* start *
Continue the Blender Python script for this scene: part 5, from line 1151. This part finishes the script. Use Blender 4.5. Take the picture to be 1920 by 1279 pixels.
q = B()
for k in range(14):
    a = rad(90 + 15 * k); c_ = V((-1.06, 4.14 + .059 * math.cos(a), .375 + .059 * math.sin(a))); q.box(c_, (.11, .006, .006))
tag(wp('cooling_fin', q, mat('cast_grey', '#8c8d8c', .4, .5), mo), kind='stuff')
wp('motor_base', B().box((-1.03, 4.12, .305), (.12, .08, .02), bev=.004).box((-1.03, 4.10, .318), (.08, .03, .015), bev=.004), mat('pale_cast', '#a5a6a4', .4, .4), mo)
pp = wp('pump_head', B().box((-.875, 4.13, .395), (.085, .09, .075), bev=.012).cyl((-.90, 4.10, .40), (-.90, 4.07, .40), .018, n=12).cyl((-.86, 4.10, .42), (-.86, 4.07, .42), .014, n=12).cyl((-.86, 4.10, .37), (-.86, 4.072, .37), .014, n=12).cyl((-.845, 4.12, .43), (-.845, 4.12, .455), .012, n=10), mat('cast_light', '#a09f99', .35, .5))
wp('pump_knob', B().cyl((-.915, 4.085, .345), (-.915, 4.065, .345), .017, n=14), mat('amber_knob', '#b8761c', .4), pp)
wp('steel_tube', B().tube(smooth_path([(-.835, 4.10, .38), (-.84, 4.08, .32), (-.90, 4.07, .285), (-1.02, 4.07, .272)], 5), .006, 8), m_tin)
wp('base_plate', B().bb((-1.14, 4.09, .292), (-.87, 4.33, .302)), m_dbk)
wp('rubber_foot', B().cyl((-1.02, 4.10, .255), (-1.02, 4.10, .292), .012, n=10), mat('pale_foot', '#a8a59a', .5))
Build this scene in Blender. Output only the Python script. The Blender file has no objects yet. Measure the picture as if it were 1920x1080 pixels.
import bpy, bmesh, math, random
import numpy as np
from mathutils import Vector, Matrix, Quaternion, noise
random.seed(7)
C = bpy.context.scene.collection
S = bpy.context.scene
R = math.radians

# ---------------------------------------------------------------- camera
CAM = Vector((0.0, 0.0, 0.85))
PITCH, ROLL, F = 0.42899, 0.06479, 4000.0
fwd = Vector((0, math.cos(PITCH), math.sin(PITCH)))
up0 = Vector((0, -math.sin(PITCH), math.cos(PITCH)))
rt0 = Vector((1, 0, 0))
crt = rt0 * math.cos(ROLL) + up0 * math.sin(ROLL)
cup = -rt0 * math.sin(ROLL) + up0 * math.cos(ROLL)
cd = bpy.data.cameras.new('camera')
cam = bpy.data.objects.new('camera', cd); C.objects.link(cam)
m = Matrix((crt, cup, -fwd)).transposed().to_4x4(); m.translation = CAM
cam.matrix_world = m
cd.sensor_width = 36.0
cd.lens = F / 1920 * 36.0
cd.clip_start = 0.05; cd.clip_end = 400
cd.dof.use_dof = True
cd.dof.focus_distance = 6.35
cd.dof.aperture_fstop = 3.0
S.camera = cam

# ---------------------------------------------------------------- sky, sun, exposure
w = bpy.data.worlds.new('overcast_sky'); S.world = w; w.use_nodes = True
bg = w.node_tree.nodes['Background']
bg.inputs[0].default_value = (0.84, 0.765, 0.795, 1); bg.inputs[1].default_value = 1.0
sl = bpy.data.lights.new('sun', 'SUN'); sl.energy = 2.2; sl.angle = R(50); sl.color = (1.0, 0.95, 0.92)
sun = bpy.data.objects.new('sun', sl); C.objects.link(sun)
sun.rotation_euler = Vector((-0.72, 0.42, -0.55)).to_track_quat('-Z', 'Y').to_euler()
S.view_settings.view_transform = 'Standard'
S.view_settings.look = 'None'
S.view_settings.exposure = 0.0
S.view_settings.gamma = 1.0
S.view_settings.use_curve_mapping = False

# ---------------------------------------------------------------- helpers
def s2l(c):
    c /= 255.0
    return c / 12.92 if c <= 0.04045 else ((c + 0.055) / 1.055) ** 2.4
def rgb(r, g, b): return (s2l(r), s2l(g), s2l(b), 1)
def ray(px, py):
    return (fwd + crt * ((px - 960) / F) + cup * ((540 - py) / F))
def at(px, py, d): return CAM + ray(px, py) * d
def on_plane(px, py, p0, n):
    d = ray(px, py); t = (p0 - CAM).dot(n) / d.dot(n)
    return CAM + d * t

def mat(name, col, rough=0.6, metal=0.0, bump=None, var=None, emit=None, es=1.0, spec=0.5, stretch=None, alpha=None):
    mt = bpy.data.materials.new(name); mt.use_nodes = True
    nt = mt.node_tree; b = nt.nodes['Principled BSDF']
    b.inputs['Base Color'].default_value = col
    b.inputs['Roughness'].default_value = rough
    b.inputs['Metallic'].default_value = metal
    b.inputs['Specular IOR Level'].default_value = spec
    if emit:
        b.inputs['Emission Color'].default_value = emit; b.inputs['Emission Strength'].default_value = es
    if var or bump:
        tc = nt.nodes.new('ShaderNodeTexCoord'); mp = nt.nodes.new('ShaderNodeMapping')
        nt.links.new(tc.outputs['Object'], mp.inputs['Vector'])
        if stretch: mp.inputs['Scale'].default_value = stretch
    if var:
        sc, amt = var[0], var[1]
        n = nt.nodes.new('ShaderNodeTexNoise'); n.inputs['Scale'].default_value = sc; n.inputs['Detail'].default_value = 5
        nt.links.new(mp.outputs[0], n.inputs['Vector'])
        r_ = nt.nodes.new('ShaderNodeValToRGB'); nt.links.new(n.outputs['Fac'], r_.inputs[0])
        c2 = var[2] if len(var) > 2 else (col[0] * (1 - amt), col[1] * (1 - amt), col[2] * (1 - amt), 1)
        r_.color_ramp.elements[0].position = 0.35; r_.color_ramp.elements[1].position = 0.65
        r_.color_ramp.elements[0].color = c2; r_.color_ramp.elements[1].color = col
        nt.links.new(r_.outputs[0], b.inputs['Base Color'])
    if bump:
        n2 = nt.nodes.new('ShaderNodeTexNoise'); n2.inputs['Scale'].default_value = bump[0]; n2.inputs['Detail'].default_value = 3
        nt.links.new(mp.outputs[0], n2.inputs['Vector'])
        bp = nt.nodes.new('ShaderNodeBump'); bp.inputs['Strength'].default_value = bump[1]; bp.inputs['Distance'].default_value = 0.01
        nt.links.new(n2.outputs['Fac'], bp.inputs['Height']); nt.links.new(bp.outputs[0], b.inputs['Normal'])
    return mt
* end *
● Written problem:
Transcribe only the lines from the beginning of the entries to the line with "R = math.radians", inclusive, exactly as written.

● Solution:
Continue the Blender Python script for this scene: part 5, from line 1151. This part finishes the script. Use Blender 4.5. Take the picture to be 1920 by 1279 pixels.
q = B()
for k in range(14):
    a = rad(90 + 15 * k); c_ = V((-1.06, 4.14 + .059 * math.cos(a), .375 + .059 * math.sin(a))); q.box(c_, (.11, .006, .006))
tag(wp('cooling_fin', q, mat('cast_grey', '#8c8d8c', .4, .5), mo), kind='stuff')
wp('motor_base', B().box((-1.03, 4.12, .305), (.12, .08, .02), bev=.004).box((-1.03, 4.10, .318), (.08, .03, .015), bev=.004), mat('pale_cast', '#a5a6a4', .4, .4), mo)
pp = wp('pump_head', B().box((-.875, 4.13, .395), (.085, .09, .075), bev=.012).cyl((-.90, 4.10, .40), (-.90, 4.07, .40), .018, n=12).cyl((-.86, 4.10, .42), (-.86, 4.07, .42), .014, n=12).cyl((-.86, 4.10, .37), (-.86, 4.072, .37), .014, n=12).cyl((-.845, 4.12, .43), (-.845, 4.12, .455), .012, n=10), mat('cast_light', '#a09f99', .35, .5))
wp('pump_knob', B().cyl((-.915, 4.085, .345), (-.915, 4.065, .345), .017, n=14), mat('amber_knob', '#b8761c', .4), pp)
wp('steel_tube', B().tube(smooth_path([(-.835, 4.10, .38), (-.84, 4.08, .32), (-.90, 4.07, .285), (-1.02, 4.07, .272)], 5), .006, 8), m_tin)
wp('base_plate', B().bb((-1.14, 4.09, .292), (-.87, 4.33, .302)), m_dbk)
wp('rubber_foot', B().cyl((-1.02, 4.10, .255), (-1.02, 4.10, .292), .012, n=10), mat('pale_foot', '#a8a59a', .5))
Build this scene in Blender. Output only the Python script. The Blender file has no objects yet. Measure the picture as if it were 1920x1080 pixels.
import bpy, bmesh, math, random
import numpy as np
from mathutils import Vector, Matrix, Quaternion, noise
random.seed(7)
C = bpy.context.scene.collection
S = bpy.context.scene
R = math.radians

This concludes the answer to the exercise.